Starting with the first line below, extract each line through the one that contains "COL = SC.collection", inclusive, excluding pictures.

▬▬▬

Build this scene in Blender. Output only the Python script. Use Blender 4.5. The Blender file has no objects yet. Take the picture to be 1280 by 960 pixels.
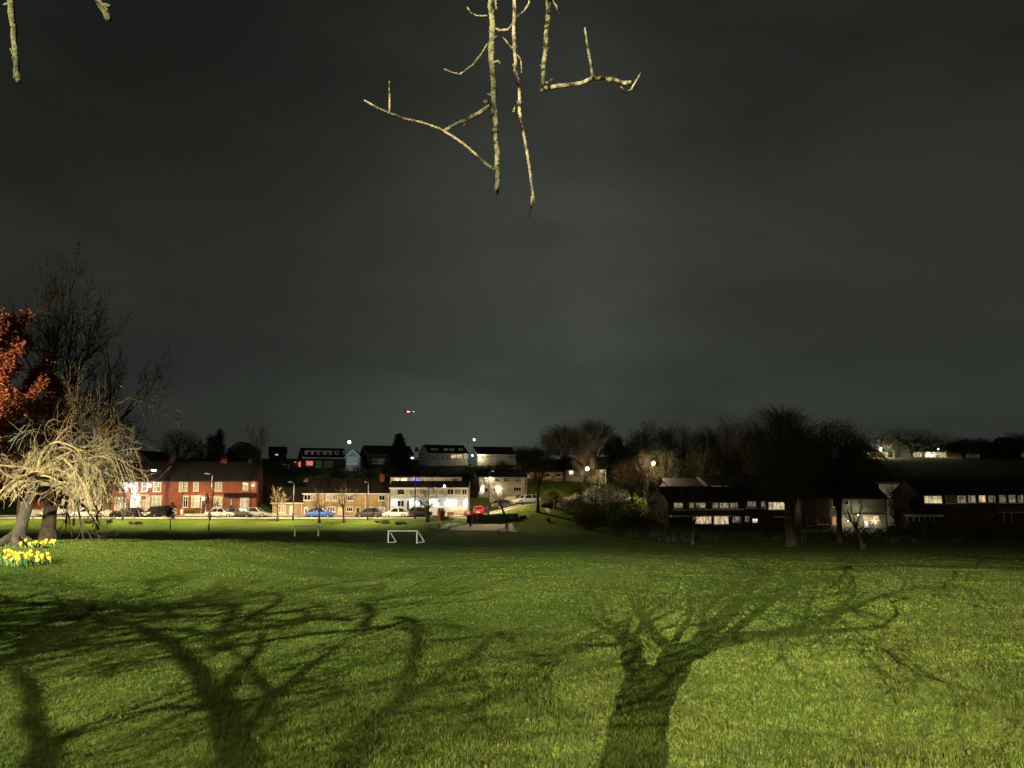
import bpy, bmesh, math, random
import numpy as np
from mathutils import Vector, Matrix, Quaternion
R = math.radians
SC = bpy.context.scene
COL = SC.collection

# ------------------------------------------------------------------ camera
CAM_Z, F, PITCH = 1.6, 960.0, math.atan(120 / 960)
cam_d = bpy.data.cameras.new('camera'); cam_d.sensor_width = 36; cam_d.lens = 27
cam_d.clip_start = 0.05; cam_d.clip_end = 9000
cam = bpy.data.objects.new('camera', cam_d); COL.objects.link(cam)
cam.location = (0, 0, CAM_Z); cam.rotation_euler = (R(90) + PITCH, 0, 0)
SC.camera = cam
SC.view_settings.view_transform = 'Standard'; SC.view_settings.look = 'None'
SC.view_settings.exposure = 3.0; SC.view_settings.gamma = 1.0; SC.view_settings.use_curve_mapping = False
SC.render.engine = 'CYCLES'
cy = SC.cycles
cy.max_bounces = 4; cy.diffuse_bounces = 2; cy.glossy_bounces = 2; cy.transmission_bounces = 2
cy.sample_clamp_indirect = 1.0; cy.sample_clamp_direct = 0.0; cy.caustics_reflective = False; cy.caustics_refractive = False
cy.use_denoising = True
try: cy.denoising_input_passes = 'RGB_ALBEDO_NORMAL'; cy.denoising_prefilter = 'ACCURATE'
except Exception: pass

# ------------------------------------------------------------------ overcast night sky (town glow on the cloud base)
world = bpy.data.worlds.new('World'); SC.world = world; world.use_nodes = True
wn, wl = world.node_tree.nodes, world.node_tree.links
wn.clear()
def wnode(t, **k):
    n = wn.new(t)
    for a, b in k.items(): setattr(n, a, b)
    return n
w_out = wnode('ShaderNodeOutputWorld'); w_bg = wnode('ShaderNodeBackground')
w_tc = wnode('ShaderNodeTexCoord'); w_sep = wnode('ShaderNodeSeparateXYZ')
wl.new(w_tc.outputs['Generated'], w_sep.inputs[0])
w_ramp = wnode('ShaderNodeValToRGB')
e = w_ramp.color_ramp.elements
SKY = [(0.0, (.0585, .066, .0555)), (0.07, (.0555, .063, .053)), (0.14, (.050, .057, .048)), (0.25, (.0545, .059, .048)), (0.36, (.043, .0475, .0385)), (0.47, (.0295, .033, .0275)),
       (0.60, (.0235, .0255, .0215)), (1.0, (.020, .021, .018))]
e[0].position, e[0].color = SKY[0][0], SKY[0][1] + (1,)
e[1].position, e[1].color = SKY[-1][0], SKY[-1][1] + (1,)
for p_, c_ in SKY[1:-1]:
    q_ = e.new(p_); q_.color = c_ + (1,)
wl.new(w_sep.outputs['Z'], w_ramp.inputs[0])
w_map = wnode('ShaderNodeMapping'); w_map.inputs['Scale'].default_value = (1.5, 1.5, 4.2); w_map.inputs['Location'].default_value = (0.35, 0.2, 0.55)
wl.new(w_tc.outputs['Generated'], w_map.inputs[0])
w_no = wnode('ShaderNodeTexNoise'); w_no.inputs['Scale'].default_value = 1.7; w_no.inputs['Detail'].default_value = 5; w_no.inputs['Roughness'].default_value = .5
w_no.inputs['Distortion'].default_value = .35
wl.new(w_map.outputs[0], w_no.inputs['Vector'])
w_mr = wnode('ShaderNodeMapRange'); w_mr.inputs['From Min'].default_value = .33; w_mr.inputs['From Max'].default_value = .68
w_mr.inputs['To Min'].default_value = .80; w_mr.inputs['To Max'].default_value = 1.17; w_mr.interpolation_type = 'SMOOTHSTEP'
wl.new(w_no.outputs['Fac'], w_mr.inputs['Value'])
# the town's glow is stronger towards the middle of the valley than towards the left
w_gx = wnode('ShaderNodeValToRGB'); w_gx.color_ramp.interpolation = 'B_SPLINE'
w_gr = wnode('ShaderNodeMapRange'); w_gr.inputs['From Min'].default_value = -.7; w_gr.inputs['From Max'].default_value = .7
wl.new(w_sep.outputs['X'], w_gr.inputs['Value']); wl.new(w_gr.outputs[0], w_gx.inputs[0]); g_ = w_gx.color_ramp.elements
g_[0].position = 0; g_[0].color = (.42, .42, .42, 1); g_[1].position = 1; g_[1].color = (.50, .50, .50, 1)
for x_, v_ in ((-.45, .40), (-.3, .52), (-.17, .72), (-.05, .98), (.04, 1.10), (.12, .92), (.22, .66), (.4, .50)): q_ = g_.new((x_ + .7) / 1.4); q_.color = (v_, v_, v_, 1)
w_m1 = wnode('ShaderNodeMath', operation='MULTIPLY'); wl.new(w_mr.outputs[0], w_m1.inputs[0]); wl.new(w_gx.outputs[0], w_m1.inputs[1])
w_m2 = wnode('ShaderNodeMath', operation='MULTIPLY'); w_m2.inputs[1].default_value = .125; wl.new(w_m1.outputs[0], w_m2.inputs[0])
wl.new(w_ramp.outputs[0], w_bg.inputs['Color']); wl.new(w_m2.outputs[0], w_bg.inputs['Strength'])
wl.new(w_bg.outputs[0], w_out.inputs[0])

# ------------------------------------------------------------------ helpers
def at(u, v, d):
    cx, c = (u - 640) / F, (480 - v) / F
    sp, cp = math.sin(PITCH), math.cos(PITCH)
    t = d / (cp - c * sp)
    return Vector((cx * t, d, CAM_Z + t * (sp + c * cp)))
def ray(u, v):
    cx, c = (u - 640) / F, (480 - v) / F
    sp, cp = math.sin(PITCH), math.cos(PITCH)
    return Vector((cx, cp - c * sp, sp + c * cp))
def sst(a, b, x):
    t = min(1, max(0, (x - a) / (b - a))); return t * t * (3 - 2 * t)
PK = [(-60, 4.0), (-24, 1.6), (-10, .6), (0, 0), (5, -.28), (15, -.9), (25, -1.5), (48, -2.95), (75, -4.6), (88, -5.1), (97, -5.2), (104, -4.95), (109, -4.5), (115, -4.15),
      (127, -4.1), (134, -3.8), (150, -1.0), (175, 3.0), (200, 5.6), (260, 8.5), (400, 12), (900, 15), (6000, 20)]
PR = [(-60, 4.0), (-24, 1.6), (-10, .6), (0, 0), (5, -.28), (15, -.95), (25, -1.6), (48, -3.15), (70, -4.75), (85, -5.5), (115, -6.0), (126, -5.9), (140, -4.5), (170, -1), (220, 4),
      (300, 9.6), (342, 11.7), (420, 12.2), (900, 13), (6000, 16)]
def interp(K, y):
    if y <= K[0][0]: return K[0][1]
    for i in range(len(K) - 1):
        a, b = K[i], K[i + 1]
        if y <= b[0]:
            h = b[0] - a[0]; t = (y - a[0]) / h
            m0 = (b[1] - K[i - 1][1]) / (b[0] - K[i - 1][0]) if i else (b[1] - a[1]) / h
            m1 = (K[i + 2][1] - a[1]) / (K[i + 2][0] - a[0]) if i + 2 < len(K) else (b[1] - a[1]) / h
            t2, t3 = t * t, t * t * t
            return (2*t3 - 3*t2 + 1) * a[1] + (t3 - 2*t2 + t) * h * m0 + (-2*t3 + 3*t2) * b[1] + (t3 - t2) * h * m1
    return K[-1][1]
def gz(x, y):
    w = sst(.085, .21, x / max(y, 8)) if x > 0 else 0
    z = interp(PK, y)
    if w > 0: z = z * (1 - w) + interp(PR, y) * w
    if x < -4 and 0 < y < 100: z += 1.05 * sst(5, 15, -x) * sst(5, 16, y) * (1 - sst(30, 95, y))
    if y > 100: z += 1.9 * sst(-7, 4, x) * sst(103, 120, y) * (1 - sst(16, 30, x)) * (1 - sst(150, 190, y))
    if y < 110: z += (.035 * math.sin(x * .9 + y * .35) + .03 * math.sin(y * .8 - x * .3 + 1) + .02 * math.sin(x * 2.1 + 2) * math.sin(y * 1.7)) * sst(2, 5, abs(y) + abs(x))
    return z
def pxg(u, v, dmin=2.0, dmax=600):
    """where the view through a pixel meets the ground"""
    r = ray(u, v); o = Vector((0, 0, CAM_Z)); d = dmin
    while d < dmax:
        p = o + r * (d / r.y)
        if p.z <= gz(p.x, p.y): return p
        d *= 1.004
    return o + r * (dmax / r.y)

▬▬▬

## Written solution
Build this scene in Blender. Output only the Python script. Use Blender 4.5. The Blender file has no objects yet. Take the picture to be 1280 by 960 pixels.
import bpy, bmesh, math, random
import numpy as np
from mathutils import Vector, Matrix, Quaternion
R = math.radians
SC = bpy.context.scene
COL = SC.collection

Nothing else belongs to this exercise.